Aussi paradoxal que cela puisse paraître, il n’est donc pas interdit à l’administration du ministère de l’Intérieur d’affecter temporairement un policier sur un emploi situé en dehors de la police nationale dès lors que le fonctionnaire n’est pas révoqué ou licencié.
Privé de toute ressource financière, l’agent concerné par la mesure d’interdiction prise par le ministère de l’Intérieur n’avait d’autre solution que de saisir le Président du Tribunal administratif de Paris d’un référé suspension.
Le point relatif à l’urgence ne laissait pas de doute quant à son issue. L’urgence était constituée dès lors que l’agent célibataire ne pouvait compter que sur son traitement de fonctionnaire pour vivre.

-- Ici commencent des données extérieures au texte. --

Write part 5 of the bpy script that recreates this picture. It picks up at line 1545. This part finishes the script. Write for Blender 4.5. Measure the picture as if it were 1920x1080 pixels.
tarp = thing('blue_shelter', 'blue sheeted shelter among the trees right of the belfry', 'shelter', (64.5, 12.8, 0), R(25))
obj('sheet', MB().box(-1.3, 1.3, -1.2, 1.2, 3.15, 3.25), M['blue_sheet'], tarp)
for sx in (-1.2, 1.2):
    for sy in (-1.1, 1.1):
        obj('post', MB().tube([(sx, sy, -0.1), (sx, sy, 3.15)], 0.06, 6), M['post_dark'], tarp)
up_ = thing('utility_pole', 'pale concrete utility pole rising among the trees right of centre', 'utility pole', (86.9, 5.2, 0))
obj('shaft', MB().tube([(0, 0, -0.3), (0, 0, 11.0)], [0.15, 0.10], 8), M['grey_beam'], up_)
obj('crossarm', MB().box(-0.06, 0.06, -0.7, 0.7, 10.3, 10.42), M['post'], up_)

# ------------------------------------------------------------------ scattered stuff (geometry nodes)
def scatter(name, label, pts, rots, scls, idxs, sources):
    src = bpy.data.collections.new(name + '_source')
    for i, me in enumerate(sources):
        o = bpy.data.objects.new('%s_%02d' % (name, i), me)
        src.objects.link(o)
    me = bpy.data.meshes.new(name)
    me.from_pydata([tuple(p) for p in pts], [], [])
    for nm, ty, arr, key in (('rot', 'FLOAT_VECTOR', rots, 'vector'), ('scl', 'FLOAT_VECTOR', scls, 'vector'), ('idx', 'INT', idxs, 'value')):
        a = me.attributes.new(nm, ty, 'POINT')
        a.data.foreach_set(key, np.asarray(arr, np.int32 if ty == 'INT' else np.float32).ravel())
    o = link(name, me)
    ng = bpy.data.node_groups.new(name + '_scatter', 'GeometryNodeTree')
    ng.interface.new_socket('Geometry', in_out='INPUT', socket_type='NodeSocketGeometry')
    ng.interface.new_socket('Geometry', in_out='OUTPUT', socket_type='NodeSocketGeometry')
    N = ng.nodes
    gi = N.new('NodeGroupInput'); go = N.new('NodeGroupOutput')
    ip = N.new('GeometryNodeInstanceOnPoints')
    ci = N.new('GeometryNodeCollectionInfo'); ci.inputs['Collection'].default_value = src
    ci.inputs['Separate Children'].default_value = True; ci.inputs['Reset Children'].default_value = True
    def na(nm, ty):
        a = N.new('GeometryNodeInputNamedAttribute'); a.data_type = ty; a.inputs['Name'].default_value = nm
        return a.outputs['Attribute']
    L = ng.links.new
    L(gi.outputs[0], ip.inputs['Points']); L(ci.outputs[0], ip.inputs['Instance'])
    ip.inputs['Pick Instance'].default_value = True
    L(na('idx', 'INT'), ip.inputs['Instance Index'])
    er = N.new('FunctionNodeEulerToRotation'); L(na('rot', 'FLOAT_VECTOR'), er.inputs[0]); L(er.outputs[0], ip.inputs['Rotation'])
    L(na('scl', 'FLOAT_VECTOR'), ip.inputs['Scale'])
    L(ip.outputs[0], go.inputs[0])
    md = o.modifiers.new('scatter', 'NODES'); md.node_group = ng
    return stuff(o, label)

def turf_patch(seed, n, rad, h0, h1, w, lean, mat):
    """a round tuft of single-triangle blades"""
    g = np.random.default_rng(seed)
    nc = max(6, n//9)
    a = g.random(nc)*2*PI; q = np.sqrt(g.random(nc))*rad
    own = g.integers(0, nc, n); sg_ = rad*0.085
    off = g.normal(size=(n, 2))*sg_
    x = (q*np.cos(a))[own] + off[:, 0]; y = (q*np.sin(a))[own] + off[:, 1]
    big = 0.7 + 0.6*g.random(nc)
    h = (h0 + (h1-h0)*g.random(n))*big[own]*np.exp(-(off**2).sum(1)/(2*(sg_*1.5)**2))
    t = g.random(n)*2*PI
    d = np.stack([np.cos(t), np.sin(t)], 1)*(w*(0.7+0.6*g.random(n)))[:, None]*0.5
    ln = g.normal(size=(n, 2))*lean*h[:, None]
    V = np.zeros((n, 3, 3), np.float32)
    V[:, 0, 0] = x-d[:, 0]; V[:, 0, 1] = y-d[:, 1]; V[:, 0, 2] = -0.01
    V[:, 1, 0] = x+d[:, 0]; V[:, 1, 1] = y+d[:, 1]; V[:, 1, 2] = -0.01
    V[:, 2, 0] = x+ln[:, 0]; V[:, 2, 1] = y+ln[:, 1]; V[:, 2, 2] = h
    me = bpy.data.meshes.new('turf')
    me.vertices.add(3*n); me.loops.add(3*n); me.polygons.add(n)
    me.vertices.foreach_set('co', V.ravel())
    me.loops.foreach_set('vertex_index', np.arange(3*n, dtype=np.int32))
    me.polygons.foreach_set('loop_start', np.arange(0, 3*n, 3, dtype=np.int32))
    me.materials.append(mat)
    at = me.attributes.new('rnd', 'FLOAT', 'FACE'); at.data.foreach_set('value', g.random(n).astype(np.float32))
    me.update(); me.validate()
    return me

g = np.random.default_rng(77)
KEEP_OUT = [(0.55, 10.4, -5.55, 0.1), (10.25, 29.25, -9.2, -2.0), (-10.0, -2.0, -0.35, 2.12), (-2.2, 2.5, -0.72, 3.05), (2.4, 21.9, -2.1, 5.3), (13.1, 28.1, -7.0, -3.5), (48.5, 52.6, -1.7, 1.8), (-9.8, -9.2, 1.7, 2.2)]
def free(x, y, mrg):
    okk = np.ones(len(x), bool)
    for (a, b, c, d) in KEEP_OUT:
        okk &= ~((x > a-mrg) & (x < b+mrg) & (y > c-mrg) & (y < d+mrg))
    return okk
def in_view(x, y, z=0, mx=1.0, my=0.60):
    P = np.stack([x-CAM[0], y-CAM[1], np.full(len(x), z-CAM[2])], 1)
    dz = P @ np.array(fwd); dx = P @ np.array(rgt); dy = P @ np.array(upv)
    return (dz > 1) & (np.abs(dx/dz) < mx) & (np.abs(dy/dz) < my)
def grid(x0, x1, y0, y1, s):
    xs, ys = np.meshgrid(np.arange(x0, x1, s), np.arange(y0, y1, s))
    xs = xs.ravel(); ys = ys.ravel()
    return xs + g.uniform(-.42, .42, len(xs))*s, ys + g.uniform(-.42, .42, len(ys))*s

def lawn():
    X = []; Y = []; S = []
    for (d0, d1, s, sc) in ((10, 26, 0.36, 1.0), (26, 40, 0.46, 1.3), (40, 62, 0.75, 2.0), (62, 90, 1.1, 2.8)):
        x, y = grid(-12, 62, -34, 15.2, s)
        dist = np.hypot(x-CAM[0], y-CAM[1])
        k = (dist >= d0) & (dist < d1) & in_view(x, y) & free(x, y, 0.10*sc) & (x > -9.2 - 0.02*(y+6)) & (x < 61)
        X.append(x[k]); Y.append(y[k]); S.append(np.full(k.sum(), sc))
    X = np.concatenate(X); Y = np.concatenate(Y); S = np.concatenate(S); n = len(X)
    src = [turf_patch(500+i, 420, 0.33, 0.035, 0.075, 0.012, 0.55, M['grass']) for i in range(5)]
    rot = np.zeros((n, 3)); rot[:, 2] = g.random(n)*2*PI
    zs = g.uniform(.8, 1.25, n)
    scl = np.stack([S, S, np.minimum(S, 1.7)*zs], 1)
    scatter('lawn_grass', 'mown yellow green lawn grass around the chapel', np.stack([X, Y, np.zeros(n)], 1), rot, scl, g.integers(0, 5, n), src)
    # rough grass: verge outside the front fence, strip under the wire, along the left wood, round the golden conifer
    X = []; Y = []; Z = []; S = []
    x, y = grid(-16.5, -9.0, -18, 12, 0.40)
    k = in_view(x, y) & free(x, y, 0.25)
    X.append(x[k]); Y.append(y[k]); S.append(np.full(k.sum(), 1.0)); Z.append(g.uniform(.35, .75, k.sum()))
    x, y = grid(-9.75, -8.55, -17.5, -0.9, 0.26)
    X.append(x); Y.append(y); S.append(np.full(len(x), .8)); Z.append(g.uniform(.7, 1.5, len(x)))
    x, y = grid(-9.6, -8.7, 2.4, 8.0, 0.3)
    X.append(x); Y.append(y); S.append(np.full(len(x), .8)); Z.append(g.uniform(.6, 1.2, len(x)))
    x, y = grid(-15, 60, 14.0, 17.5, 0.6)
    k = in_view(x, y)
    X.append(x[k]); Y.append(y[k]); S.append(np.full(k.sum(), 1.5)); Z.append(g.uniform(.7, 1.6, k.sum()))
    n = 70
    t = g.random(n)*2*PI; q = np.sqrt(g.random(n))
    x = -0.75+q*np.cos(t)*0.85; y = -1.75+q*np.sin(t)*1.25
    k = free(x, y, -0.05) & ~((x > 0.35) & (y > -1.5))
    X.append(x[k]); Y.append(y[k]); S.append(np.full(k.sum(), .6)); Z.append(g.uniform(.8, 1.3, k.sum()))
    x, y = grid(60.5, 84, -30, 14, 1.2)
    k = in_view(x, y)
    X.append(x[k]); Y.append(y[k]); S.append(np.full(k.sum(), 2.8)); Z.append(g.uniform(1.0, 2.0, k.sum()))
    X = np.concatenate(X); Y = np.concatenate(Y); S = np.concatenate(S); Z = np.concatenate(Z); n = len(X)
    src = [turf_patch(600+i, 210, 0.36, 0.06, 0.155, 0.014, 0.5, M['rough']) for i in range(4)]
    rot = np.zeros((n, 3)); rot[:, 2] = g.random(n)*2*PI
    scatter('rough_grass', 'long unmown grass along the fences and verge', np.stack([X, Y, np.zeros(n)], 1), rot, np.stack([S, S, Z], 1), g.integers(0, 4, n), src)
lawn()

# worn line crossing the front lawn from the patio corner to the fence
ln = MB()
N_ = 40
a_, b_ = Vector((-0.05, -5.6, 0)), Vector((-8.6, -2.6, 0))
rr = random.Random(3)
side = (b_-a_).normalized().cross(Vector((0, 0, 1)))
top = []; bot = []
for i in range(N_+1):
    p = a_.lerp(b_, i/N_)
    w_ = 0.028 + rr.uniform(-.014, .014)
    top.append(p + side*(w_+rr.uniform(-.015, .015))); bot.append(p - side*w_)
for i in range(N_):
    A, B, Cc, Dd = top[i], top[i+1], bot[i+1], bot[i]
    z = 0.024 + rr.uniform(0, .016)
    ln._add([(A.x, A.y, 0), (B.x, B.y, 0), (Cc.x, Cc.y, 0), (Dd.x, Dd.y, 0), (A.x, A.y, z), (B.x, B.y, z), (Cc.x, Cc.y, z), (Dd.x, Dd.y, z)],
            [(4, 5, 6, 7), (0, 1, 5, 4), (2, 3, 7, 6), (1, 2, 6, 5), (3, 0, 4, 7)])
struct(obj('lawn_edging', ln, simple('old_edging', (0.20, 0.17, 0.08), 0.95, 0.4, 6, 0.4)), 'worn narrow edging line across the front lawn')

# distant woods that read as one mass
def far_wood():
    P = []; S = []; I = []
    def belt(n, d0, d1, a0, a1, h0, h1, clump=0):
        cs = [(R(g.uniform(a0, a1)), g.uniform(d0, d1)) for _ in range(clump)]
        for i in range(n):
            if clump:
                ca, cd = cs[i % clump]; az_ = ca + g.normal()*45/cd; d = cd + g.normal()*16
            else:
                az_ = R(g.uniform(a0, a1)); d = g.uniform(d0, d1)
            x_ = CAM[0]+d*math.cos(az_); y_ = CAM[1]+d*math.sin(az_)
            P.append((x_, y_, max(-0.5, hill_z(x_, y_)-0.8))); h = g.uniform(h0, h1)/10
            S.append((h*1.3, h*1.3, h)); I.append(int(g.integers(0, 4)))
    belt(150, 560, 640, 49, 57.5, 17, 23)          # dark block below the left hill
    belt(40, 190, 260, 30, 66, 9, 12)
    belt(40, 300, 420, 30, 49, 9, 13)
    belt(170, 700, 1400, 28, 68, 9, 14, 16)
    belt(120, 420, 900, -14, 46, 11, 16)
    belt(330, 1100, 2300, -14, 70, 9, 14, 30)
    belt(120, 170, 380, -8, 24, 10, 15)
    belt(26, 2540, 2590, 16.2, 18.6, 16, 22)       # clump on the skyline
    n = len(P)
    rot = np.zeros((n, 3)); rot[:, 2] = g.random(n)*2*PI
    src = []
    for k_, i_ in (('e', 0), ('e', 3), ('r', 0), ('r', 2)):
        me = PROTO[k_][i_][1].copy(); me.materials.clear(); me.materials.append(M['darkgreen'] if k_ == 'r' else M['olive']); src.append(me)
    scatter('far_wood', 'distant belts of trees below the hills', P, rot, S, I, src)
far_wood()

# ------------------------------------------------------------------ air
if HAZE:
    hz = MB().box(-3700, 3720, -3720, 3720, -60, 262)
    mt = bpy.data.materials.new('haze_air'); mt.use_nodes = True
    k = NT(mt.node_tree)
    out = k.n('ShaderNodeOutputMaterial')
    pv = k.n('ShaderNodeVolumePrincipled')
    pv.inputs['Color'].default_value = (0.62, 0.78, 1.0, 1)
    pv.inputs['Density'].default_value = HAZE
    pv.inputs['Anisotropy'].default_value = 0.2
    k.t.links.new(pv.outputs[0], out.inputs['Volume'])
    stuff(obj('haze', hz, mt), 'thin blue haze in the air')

Le doute sérieux sur la légalité de la mesure d’interdiction de toute fonction prise par le ministère de l’Intérieur aurait pu donner lieu à davantage de discussion si le juge des libertés et de la détention n’avait pas mentionné expressément dans son ordonnance la possibilité de maintenir l’agent sur son emploi à la cafétéria.
Moyennant quoi, le juge du référé a considéré que la décision d’exclusion de toute fonction méconnaissait l’ordonnance du juge judiciaire. Il a en quelque sorte regardé la décision du ministère de l’Intérieur comme entachée d’erreur de droit en ce qu’elle s’affranchissait des limites posées par une autorité à laquelle le pouvoir administratif était subordonné.
Cette jurisprudence ouvre des perspectives aux nombreux policiers qui chaque année font l’objet de mesures d’interdiction d’exercer leur profession sous prétexte qu’ils sont poursuivis pénalement.
L’obligation qui s’impose à l’administration de ne pas laisser un fonctionnaire sans affectation leur donne pourtant le droit de solliciter un reclassement temporaire ou, à défaut, un détachement dans un corps ou un cadre d’emploi étranger à la police nationale.
Jean-Yves Trennec, Avocat Barreau de Seine-Saint-Denis.
Note :
[1] TA Paris, 7 oct. 2024 req. n° 2424559 https://www.doctrine.fr/d/TA/Paris/2024/TA7A386F60EC2576992501
[2] CE, Assemblée, 11 juillet 1975, ministre de l’Éducation nationale c/Dame Said, req. n° 95293 ; CE, section, 6 novembre 2002 Monsieur Guisset, req. n° 227147 ; CE, 29 novembre 2015, req. n° 390793.